What is long run economic growth?

A

When there is an increase in the potential rate of growth of GDP essentially an increase in the productive capacity of the economy (Long run aggregate supply)

39
Q

What is short-run economic growth?

A

An increase in real GDP

40
Q

What is the difference between the actual and trend rate of growth?

A

The actual rate of growth is the rate of GDP growth while the trend rate is how much economists believe the economy could grow without causing inflationary pressure.
On the other hand trend rate growth is the sustainable long run average rate of growth

41
Q

What are the diagrams that you could use to show the output gap?

A

AD/AS Diagram-the output gap is shown by the difference between the natural rate of output and the equilibrium level.
Production Possibility Curve- The economy has a negative output gap if it is producing anywhere inside of the curve.

42
Q

What are the stages of economic growth?

A
  • Boom
  • Slow-down
  • Recession
  • Recovery
43
Q

What is the boom of the economic cycle?

A

This is found when actual growth is above the trend rate of growth (positive output gap) up until the peak, inflation is most likely at this point

44
Q

What is an economic slow-down?

A

Once the peak has been passed real GDP begins to fall, yet the output gap is still positive

45
Q

What is a recession in the economic cycle?

A

Actual GDP has been falling for two consecutive quarters until it hits a trough.

46
Q

What is the recovery stage of the economic cycle?

A

When actual (real GDP) starts to grow again but GDP is still below its trend value (negative output gap)

47
Q

What is national income?

A

This is the monetary value of the flow of goods and services produced in an economy over a period of time (GDP).

48
Q

What is national income the same as?

A

National income=National Output= National Expenditure (Aggregate Demand)

49
Q

What is the national income multiplier?

A

Any increase in autonomous spending will result in a multiplied increase in national income.

50
Q

What determines the size of the multiplier?

A

The multiplier only occurs if the initial money that is spent leads to further spending.
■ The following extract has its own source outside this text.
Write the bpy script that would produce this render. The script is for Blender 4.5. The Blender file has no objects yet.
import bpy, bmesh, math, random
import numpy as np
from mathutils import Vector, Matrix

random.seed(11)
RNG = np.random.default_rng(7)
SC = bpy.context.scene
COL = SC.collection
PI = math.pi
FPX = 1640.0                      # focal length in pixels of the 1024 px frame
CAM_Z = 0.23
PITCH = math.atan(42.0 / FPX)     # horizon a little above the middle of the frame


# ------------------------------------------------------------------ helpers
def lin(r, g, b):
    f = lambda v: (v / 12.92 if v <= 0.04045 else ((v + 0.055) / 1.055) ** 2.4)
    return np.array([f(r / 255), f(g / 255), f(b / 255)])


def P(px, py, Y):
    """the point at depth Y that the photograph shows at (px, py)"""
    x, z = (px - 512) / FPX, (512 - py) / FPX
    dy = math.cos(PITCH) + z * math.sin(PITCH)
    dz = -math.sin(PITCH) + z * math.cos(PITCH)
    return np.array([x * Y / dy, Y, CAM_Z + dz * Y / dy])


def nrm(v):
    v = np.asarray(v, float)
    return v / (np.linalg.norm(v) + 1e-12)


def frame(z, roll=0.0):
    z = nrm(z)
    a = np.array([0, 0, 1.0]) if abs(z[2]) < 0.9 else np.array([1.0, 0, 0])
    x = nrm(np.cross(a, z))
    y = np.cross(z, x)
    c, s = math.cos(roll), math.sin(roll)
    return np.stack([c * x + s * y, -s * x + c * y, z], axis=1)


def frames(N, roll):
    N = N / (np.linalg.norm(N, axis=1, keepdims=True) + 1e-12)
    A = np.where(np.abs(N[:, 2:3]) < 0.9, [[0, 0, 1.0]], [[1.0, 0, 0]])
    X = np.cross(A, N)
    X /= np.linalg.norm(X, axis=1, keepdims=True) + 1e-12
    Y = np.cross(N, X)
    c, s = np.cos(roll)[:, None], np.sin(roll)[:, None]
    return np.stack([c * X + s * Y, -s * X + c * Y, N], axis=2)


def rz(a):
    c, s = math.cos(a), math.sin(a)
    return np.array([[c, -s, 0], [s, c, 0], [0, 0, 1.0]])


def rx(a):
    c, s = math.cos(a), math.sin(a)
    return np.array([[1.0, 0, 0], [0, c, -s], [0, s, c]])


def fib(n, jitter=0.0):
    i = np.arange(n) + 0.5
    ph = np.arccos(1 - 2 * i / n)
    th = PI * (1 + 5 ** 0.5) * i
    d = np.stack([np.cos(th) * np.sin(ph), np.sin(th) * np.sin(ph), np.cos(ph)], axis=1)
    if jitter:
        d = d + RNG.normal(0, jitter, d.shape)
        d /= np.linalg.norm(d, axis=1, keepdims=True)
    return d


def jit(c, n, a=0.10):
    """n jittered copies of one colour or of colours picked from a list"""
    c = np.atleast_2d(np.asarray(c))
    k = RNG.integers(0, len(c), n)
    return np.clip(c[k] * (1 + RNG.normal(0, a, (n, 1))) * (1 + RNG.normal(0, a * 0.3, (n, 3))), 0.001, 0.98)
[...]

If the additional income is not spent the multiplier is diluted, the marginal propensity to withdraw shows how much withdrawals reduce the multiplier.

51
Q

What is the marginal propensity to withdrawal made up of?

A
Marginal Propensity to Tax
                              to Save (interest rate level can impact)
                              to import
52
Q

What is the marginal propensity to tax

A

This is the proportion of extra income that is taken back to the government in taxes.

53
Q

The multiplier can be calculated by the following 1/MPW, what is the other way to calculate the multiplier?

A

1/ 1-Marginal Propensity to Consume

54
Q

What is the marginal propensity to consume?

A

The proportion of additional income that is spent on consumption

55
Q

What is induced consumption?

A

Spending that varies with income level.

56
Q

What is the accelerator?

A

It is the idea that a changes in investment can be linked to changes in real output (GDP).

57
Q

Why is an increase in GDP linked to an increase in investment?

A

Most investment is done when firms want to expand their capacity (produce more). If there is an increase in demand for a firms product (or an expected increase) it may expand capacity to meet the demand. Therefore, as consumer expenditure increases (and so does GDP) investment increases.

58
Q

What is the multiplier-accelerator model?

A

That the multiplier and accelerator effect enforce each other.
If there is an increase in spending and as according to the multiplier this could result in an increase in consumers demand for the firms products (depending on MPW) which may result in the firm needing to expand capacity and spend on investment to do so.

59
Q

What is investment?

A

Spending on capital such as factories and machinery.

60
Q

How is it possible that an economy can produce past its level of full employment?

A

Full employment means there are still unemployed people on the demand side of the economy e.g. (frictional, structural) so perhaps firms have employed some of these people.
Full employment in the long term means that workers are operating at a sustainable level but in the short term perhaps they are working unhealthily long hours to produce past the natural rate of output.